**Exercise requirements**:
In the material below, please retype the lines from the very first through the one with "bg = w.node_tree.nodes['Background'];", exactly and without pictures.

**Data provided**:
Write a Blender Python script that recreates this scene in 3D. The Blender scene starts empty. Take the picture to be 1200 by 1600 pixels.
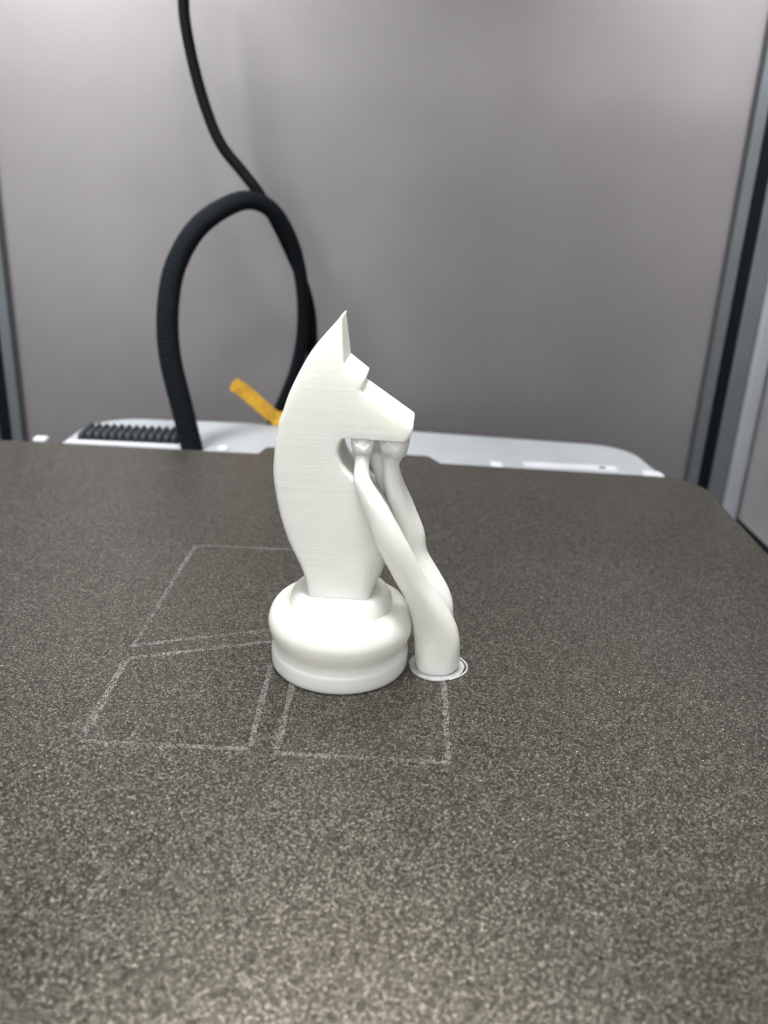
import bpy, bmesh, math, random
from mathutils import Vector, Matrix

random.seed(7)
S = 0.001                                   # all sizes below are in millimetres
scene = bpy.context.scene
COL = scene.collection

# ------------------------------------------------------------------ camera
cam_d = bpy.data.cameras.new('camera'); cam = bpy.data.objects.new('camera', cam_d); COL.objects.link(cam)
pitch, roll = math.radians(21), math.radians(2.7)
F = Vector((0, math.cos(pitch), -math.sin(pitch))); R0 = Vector((1, 0, 0)); U0 = Vector((0, math.sin(pitch), math.cos(pitch)))
R = math.cos(roll)*R0 + math.sin(roll)*U0; U = -math.sin(roll)*R0 + math.cos(roll)*U0
M = Matrix((R, U, -F)).transposed().to_4x4(); M.translation = Vector((0, 0, 90*S))
cam.matrix_world = M
cam_d.sensor_fit = 'VERTICAL'; cam_d.sensor_height = 36; cam_d.sensor_width = 27
cam_d.lens = 1300/1600*36
cam_d.clip_start = 0.005; cam_d.clip_end = 50
cam_d.dof.use_dof = True; cam_d.dof.focus_distance = 0.161; cam_d.dof.aperture_fstop = 19.5
scene.camera = cam

# ------------------------------------------------------------------ world and lamps
w = bpy.data.worlds.new('World'); scene.world = w; w.use_nodes = True
bg = w.node_tree.nodes['Background']; bg.inputs[0].default_value = (0.95, 0.97, 1.0, 1); bg.inputs[1].default_value = 0.23

def area(name, loc, target, sx, sy, power, col):
    l = bpy.data.lights.new(name, 'AREA'); l.shape = 'RECTANGLE'; l.size = sx*S; l.size_y = sy*S
    l.energy = power; l.color = col
    o = bpy.data.objects.new(name, l); COL.objects.link(o)
    o.location = Vector(loc)*S
    o.rotation_euler = (Vector(target)-Vector(loc)).to_track_quat('-Z', 'Y').to_euler()
    return o
key = area('chamber_lamp', (-30, 95, 420), (-12, 145, 0), 100, 100, 1.62, (1.0, 0.99, 0.965)); key.data.spread = math.radians(160)
area('room_lamp', (-60, -260, 200), (-10, 150, 20), 380, 260, 0.8, (1.0, 0.985, 0.96))
area('sheen_light', (-6, 255, 335), (-6, 110, 0), 150, 100, 0.31, (1.0, 0.96, 0.88))  # added light without a known fixture, gives the plate its warm sheen
sl = area('wall_fill_left', (-190, 220, 300), (-165, 384, 100), 70, 140, 0.9, (0.98, 0.98, 1.0)); sl.data.spread = math.radians(100)  # added light, brightens the upper left of the back wall
sr = area('wall_fill_right', (150, 250, 310), (160, 384, 90), 40, 100, 0.36, (1.0, 0.98, 1.0)); sr.data.spread = math.radians(80)  # second added wall light, lifts the right edge so the middle stays darker

scene.view_settings.view_transform = 'Standard'; scene.view_settings.look = 'None'
scene.view_settings.exposure = 0.38; scene.view_settings.gamma = 1
scene.render.engine = 'CYCLES'

# ------------------------------------------------------------------ helpers
def tag(o, label=None, cat=None, group=None, kind=None):
    if label: o['label'] = label
    if cat: o['category'] = cat
    if group: o['group'] = group
    if kind: o['kind'] = kind
    return o

def empty(name, loc, rz=0):
    o = bpy.data.objects.new(name, None); COL.objects.link(o); o.empty_display_size = .01
    o.location = Vector(loc)*S; o.rotation_euler = (0, 0, rz)
    return o

def obj(name, verts, faces, mat, parent=None, smooth=False, off=(0, 0, 0)):
    me = bpy.data.meshes.new(name)
    me.from_pydata([((v[0]-off[0])*S, (v[1]-off[1])*S, (v[2]-off[2])*S) for v in verts], [], faces)
    bm = bmesh.new(); bm.from_mesh(me); bmesh.ops.recalc_face_normals(bm, faces=bm.faces); bm.to_mesh(me); bm.free()
    if smooth:
        for p in me.polygons: p.use_smooth = True
    me.materials.append(mat)
    o = bpy.data.objects.new(name, me); COL.objects.link(o)
    if parent: o.parent = parent
    else: o.location = Vector(off)*S
    return o

def smooth_angle(o, ang=35):
    me = o.data
    bm = bmesh.new(); bm.from_mesh(me)
    for f in bm.faces: f.smooth = True
    for e in bm.edges:
        if len(e.link_faces) == 2 and e.calc_face_angle(0) > math.radians(ang): e.smooth = False
    bm.to_mesh(me); bm.free()

def bevel(o, width, seg=3, ang=40):
    m = o.modifiers.new('bevel', 'BEVEL'); m.width = width*S; m.segments = seg; m.limit_method = 'ANGLE'; m.angle_limit = math.radians(ang)
    return o

def box_vf(x0, x1, y0, y1, z0, z1):
    v = [(x, y, z) for z in (z0, z1) for y in (y0, y1) for x in (x0, x1)]
    f = [(0, 1, 3, 2), (4, 5, 7, 6), (0, 1, 5, 4), (2, 3, 7, 6), (0, 2, 6, 4), (1, 3, 7, 5)]
    return v, f

def prism(poly, z0, z1):
    n = len(poly)
    v = [(x, y, z0) for x, y in poly] + [(x, y, z1) for x, y in poly]
    f = [tuple(range(n)), tuple(range(n, 2*n))] + [(i, (i+1) % n, n+(i+1) % n, n+i) for i in range(n)]
    return v, f

def fillet(pts, seg=10):
    """pts: (x, y, radius); rounds each corner"""
    out = []; n = len(pts)
    for i, (x, y, r) in enumerate(pts):
        if r <= 0: out.append((x, y)); continue
        p = Vector((x, y)); a = (Vector(pts[i-1][:2])-p).normalized(); b = (Vector(pts[(i+1) % n][:2])-p).normalized()
        th = a.angle(b); d = r/math.tan(th/2); p0 = p+a*d; p1 = p+b*d
        c = p+(a+b).normalized()*(r/math.sin(th/2))
        a0 = math.atan2((p0-c).y, (p0-c).x); a1 = math.atan2((p1-c).y, (p1-c).x)
        da = (a1-a0+math.pi) % (2*math.pi)-math.pi
        for k in range(seg+1):
            t = a0+da*k/seg; out.append((c.x+r*math.cos(t), c.y+r*math.sin(t)))
    return out

def interp(tab, z):
    if z <= tab[0][0]: return tab[0][1]
    for (a, va), (b, vb) in zip(tab, tab[1:]):
        if z <= b: return va+(vb-va)*(z-a)/(b-a) if b > a else vb
    return tab[-1][1]

def spline(pts, n):
    """Catmull-Rom through tuples of any length, n samples per span"""
    P = [pts[0]]+list(pts)+[pts[-1]]; out = []
    for i in range(1, len(P)-2):
        for k in range(n):
            t = k/n
            out.append(tuple(0.5*((2*b)+(-a+c)*t+(2*a-5*b+4*c-d)*t*t+(-a+3*b-3*c+d)*t**3)
                             for a, b, c, d in zip(P[i-1], P[i], P[i+1], P[i+2])))
    out.append(tuple(pts[-1]))
    return out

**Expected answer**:
Write a Blender Python script that recreates this scene in 3D. The Blender scene starts empty. Take the picture to be 1200 by 1600 pixels.
import bpy, bmesh, math, random
from mathutils import Vector, Matrix

random.seed(7)
S = 0.001                                   # all sizes below are in millimetres
scene = bpy.context.scene
COL = scene.collection

# ------------------------------------------------------------------ camera
cam_d = bpy.data.cameras.new('camera'); cam = bpy.data.objects.new('camera', cam_d); COL.objects.link(cam)
pitch, roll = math.radians(21), math.radians(2.7)
F = Vector((0, math.cos(pitch), -math.sin(pitch))); R0 = Vector((1, 0, 0)); U0 = Vector((0, math.sin(pitch), math.cos(pitch)))
R = math.cos(roll)*R0 + math.sin(roll)*U0; U = -math.sin(roll)*R0 + math.cos(roll)*U0
M = Matrix((R, U, -F)).transposed().to_4x4(); M.translation = Vector((0, 0, 90*S))
cam.matrix_world = M
cam_d.sensor_fit = 'VERTICAL'; cam_d.sensor_height = 36; cam_d.sensor_width = 27
cam_d.lens = 1300/1600*36
cam_d.clip_start = 0.005; cam_d.clip_end = 50
cam_d.dof.use_dof = True; cam_d.dof.focus_distance = 0.161; cam_d.dof.aperture_fstop = 19.5
scene.camera = cam

# ------------------------------------------------------------------ world and lamps
w = bpy.data.worlds.new('World'); scene.world = w; w.use_nodes = True
bg = w.node_tree.nodes['Background']; bg.inputs[0].default_value = (0.95, 0.97, 1.0, 1); bg.inputs[1].default_value = 0.23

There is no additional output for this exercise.